Vancouver — Strong metal prices have prompted several junior companies to take a second look at some Nevada properties previously mined or partially developed by Echo Bay Mines, a major gold-silver producer acquired by Kinross Gold (K-T, KGN-N) in 2003.

Victoria Resource (VIT-V, VTSRF-O) inked a preliminary deal to lease a portion of the Cove-McCoy mine project from a unit of Newmont Mining (NMC-T, NEM-N) for escalating work commitments totalling US$8.5 million over seven years, subject to conditional back-in rights. At least US$1 million must be spent within a 2-year period after a formal agreement is executed.

The Cove-McCoy property has produced more than 3.5 million oz. gold and 115 million oz. silver from both open-pit and underground mining operations. Heap-leach production from oxide ore began in 1986, and by 1997, the mine was producing at an annual rate of almost 100,000 oz. gold at total costs of US$240 per oz.

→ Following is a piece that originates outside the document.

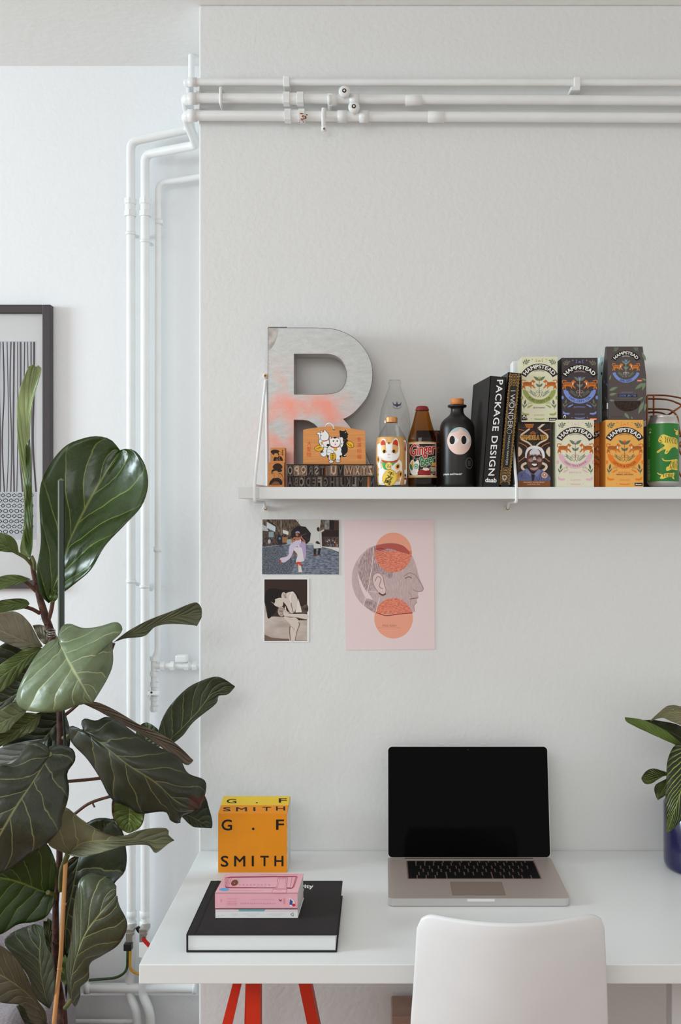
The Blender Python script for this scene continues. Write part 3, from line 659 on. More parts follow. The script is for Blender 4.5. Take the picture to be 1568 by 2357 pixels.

In 1989, Echo Bay announced plans to triple production by building a new 7,500-ton-per-day mill to process mineralization from deep sulphide zones at the Cove mine. The 14-year mine plan got off to a good start, with production peaking in 1993 at a record 395,000 oz. gold and 12.4 million oz. silver, at total costs of US$293 per oz. Production declined in subsequent years, reflecting lower grades and recoveries from the sulphide ores. Mining ceased in 2004, once low-grade stockpiles were depleted.

Victoria Resource, a 30%-owned affiliate of Bema Gold (BGO-T, BGO-X) believes the property offers exploration potential in several areas that were previously only partially tested. The company has identified a number of gold-silver targets, including two within structural zones situated northwest of the old Cove pit.

The priority targets are believed to have potential for high-grade, structurally controlled deposits. Previous drilling at the NW Cove target returned 14.91 grams gold per tonne over 18.3 metres, starting at surface, while previous drilling at the Windy Point target returned 11.06 grams gold over 6.1 metres, starting at a depth of about 400 metres.

The area covered by the proposed lease includes all of the Cove open-pit and underground areas, and nearby ground covering favourable host rocks and targets identified by the company. Reclamation has already been completed in this area. Victoria has a “first right of opportunity” to acquire additional ground in the reclamation stage.

The company’s proposed initial work program at the Cove-McCoy mine property will include structural analysis and geological mapping, followed by diamond drilling.

Newmont has a one-time back-in right to a 51% interest once Victoria completes a positive feasibility study based on a gold resource of at least 500,000 oz. The senior company would have to spend 2.5 times as much as Victoria to secure the 51% controlling interest.

In a separate development, Nuinsco Resources (NWI-T, NUIRF-O) obtained a permit for the dewatering of underground workings at its Cameron Lake gold project in northwestern Ontario.

The project was explored and partially developed by joint-venture partner Echo Bay in the late 1980s, but the erratic nature of gold distribution made it difficult to prove up sufficient resources to meet the major company’s threshold. An independent prefeasibility study conducted at the time concluded that the project was uneconomic at a gold price below US$550 per oz.

More than $24 million has been spent on underground development at Cameron Lake, and in light of much-improved metal prices, Nuinsco believes the previous work will reduce project capital costs and the time usually required to bring a project to the feasibility stage.

Nuinsco also sees potential to expand existing resources at depth. Cameron Lake hosts total measured and indicated resources of 572,000 tonnes grading 6.51 grams gold per tonne, plus a further 1 million tonnes at 5.22 grams gold in the inferred category.